Ma i Fad dominano il mercato mondiale, che ogni anno chiede oltre 4 milioni di tonnellate di tonno. E la pesca pole and line per adesso è riuscita a conquistarsi solo un misero 4 per cento della produzione totale destinata all'industria. Cosa che nemmeno con il più sfacciato ottimismo potrebbe prefigurare, in un futuro prossimo, una copertura di almeno il 50 per cento del fabbisogno. "Eppure è una tecnica sostenibile anche sotto il profilo sociale", dice Giorgia Monti, responsabile della campagna mare di Greenpeace Italia. Già, perché se la pesca industriale consente di tenere ridotti all'osso gli equipaggi, la pesca pole and line richiede l'impiego di più manodopera. "Tanto che molti Paesi dell'oceano Pacifico e dell'oceano Indiano, dalle isole Salomone alle stesse Maldive, la stanno spingendo per sviluppare l'economia locale", aggiunge Monti.

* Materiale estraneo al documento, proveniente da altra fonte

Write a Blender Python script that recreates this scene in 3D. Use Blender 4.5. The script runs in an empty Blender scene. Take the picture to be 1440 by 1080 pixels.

Certo, anche la tutela dell'ambiente, di fatto, è un business. E Valsecchi, uno che ha passato tutta la sua vita ai vertici dell'industria alimentare, cerca di aprirsi un varco negli ipermercati cavalcando l'onda del consumo critico che in Paesi come la Gran Bretagna e l'Austria ha permesso ai produttori di tonno pole and line di conquistare buone posizioni di mercato. Non che sugli scaffali italiani manchino spazi per l'eco-scatoletta. Ma la percentuale del pescato con la canna, nelle confezioni tradizionali dei grandi marchi, non si avvicina mai nemmeno lontanamente al 100 per cento. La grande distribuzione respinge però l'accusa di insensibilità. Coop, per esempio. "Non è affatto una questione di prezzo, semmai di gusto", dice Claudio Mazzini, della direzione Qualità. "Ci viene proposto un tipo di tonno che è richiesto nei Paesi anglosassoni ma in Italia non ha mercato. Siamo tutti d'accordo: è necessario ripensare il sistema della pesca. Ma il mondo scientifico non è compatto. E l'incremento della quota di pescato con la canna esige una riconversione delle flotte".

Insomma, sembra una missione impossibile. Ma Valsecchi tira dritto e giura che entro il 2016 tutta la produzione di Mw Brands sarà sostenibile. Intanto però industria e distribuzione indicano sulle confezioni l'area di provenienza del pesce, non il metodo di pesca.